Contudo, interpretações jurisprudenciais mais atuais do Supremo têm trazido diferenciações à sua Súmula 736, a depender das circunstâncias fáticas envolvidas, tudo a indicar que a súmula pode, em um futuro, passar por revisão em relação aos questionamentos que envolvam a Administração Pública.

Atualmente, interpretação do art. 114, I, da CF, c/c a ADI 3395, tem levado o STF, nos casos de pretensões de caráter mais individual que coletivo, a declarar a competência da Justiça Comum para conhecer de questões que envolvam, na prática, a incidência de normas administrativas.

Segundo o STF, há pretensões que, embora se utilizem do epíteto proteção de meio ambiente do trabalho, importam na incidência individual de normas de direito administrativo e, por isso, devem ser tratadas na Justiça Comum. Isso acontece em hipóteses como pretensões para pagamento de adicionais de insalubridade e pedidos para se determinar exonerações de servidores públicos por atos de assédio moral no trabalho. Nesses casos, o STF tem declarado a incompetência da Justiça do Trabalho e afastado a incidência da Súmula 736. Cita-se, como exemplo, os dois seguintes julgados:

(…) SÚMULA 736/STF. NÃO INCIDÊNCIA. RECURSO DE AGRAVO PROVIDO. (…) Assim, verifica-se que não se almejou, com a ação, corrigir irregularidades que atingem a todos trabalhadores em determinado ambiente laboral. (…) (Rcl 60220 AgR, Relator(a): LUÍS ROBERTO BARROSO, Relator(a) p/ Acórdão: ALEXANDRE DE MORAES, Primeira Turma, julgado em 22-08-2023, PROCESSO ELETRÔNICO DJe-s/n DIVULG 23-10-2023  PUBLIC 24-10-2023)
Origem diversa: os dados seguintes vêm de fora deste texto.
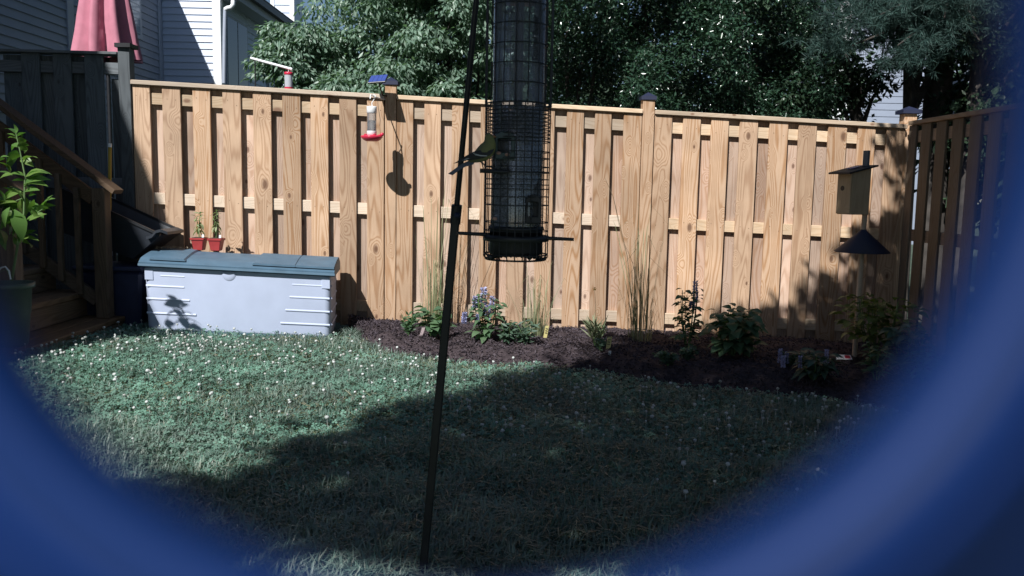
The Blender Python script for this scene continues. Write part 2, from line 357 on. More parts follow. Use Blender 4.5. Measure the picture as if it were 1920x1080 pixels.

(…) O Ministério Público do Trabalho move em face do Município de Pouso Alegre/MG, Ação Civil Pública, em andamento perante a 3ª Vara do Trabalho de Pouso Alegre, sob nº 0010195-83.2023.5.03.0178, tendo por objeto denúncia de assédio moral, em tese, praticados pela Chefe/Diretora de Fiscalização Tributária do Município DANIELLE LARAIA. (…) A Súmula 736/STF não se aplica ao caso em tela. Isso porque a controvérsia sob exame envolve apenas determinada categoria de servidores estatutários, quais sejam, os auditores fiscais municipais, todos eles, inclusive, relacionados individualmente no procedimento administrativo (…)”. (Reclamação 61977/MG, Min. Cristiano Zanin, com decisão publicada em 10/10/2023)

Portanto, a) o cunho individual, e não estritamente coletivo da pretensão à proteção ambiental e b) natureza da norma que incidirá para resolver a questão (se trabalhista ou se administrativa) é que têm, atualmente, levado o STF a interpretar mais restritivamente a Súmula 736.

Não obstante isso, é certo que a proteção coletiva do meio ambiente de trabalho tem sua efetividade dependente das medidas que materializarão essa proteção, o que, no caso público, demanda observância de normas especiais, de licitação, de leis de servidores públicos etc.

A Administração Pública, em tais circunstâncias, inevitavelmente, terá cenários de implementação de condições de saúde, higiene e segurança de trabalho diferentes do ator privado, como nos casos em que precisa adquirir bens (como equipamentos de proteção individual, coletes balísticos para policiais etc.), contratar serviços, pagar adicional de insalubridade, punir por atos de assédio moral, entre outras hipóteses. Nesses casos, ao fim e ao cabo, fala-se do meio ambiente de trabalho, mas com implementação peculiar à condição pública da pessoa jurídica da Administração Pública: licitação, planejamento de contratações, lei para pagamento de valores etc.

Por isso, razoável que a competência judicial siga a divisão pela pessoa demandada, no caso dos entes públicos, e não discussões a respeito da norma incidente ou da natureza do vínculo. Importante que caiba à Justiça Comum conhecer de questões, individuais ou coletivas, quando demandada a Administração Pública de Direito Público, e à Justiça do Trabalho caiba conhecer das questões celetista com a Administração Pública de Direito Privado, como prevê o art. 114, I, da CF. Na mesma linha, nos ambientes de trabalho mistos (servidores estatais e celetistas), a adoção da competência pela pessoa pública acabará atraindo a competência da Justiça Comum, a auxiliar na diminuição de insegurança jurídica que a matéria tem sofrido.

Mas que fique claro: o ambiente de trabalho, público ou privado, merece a mesma proteção mínima, mas a forma de implementação dessa proteção pode variar segundo a natureza da pessoa pública, a teor da interpretação vinda do art. 114, I, da CF, e da ADI 3395 do STF, sendo esses os parâmetros do estabelecimento da competência judicial.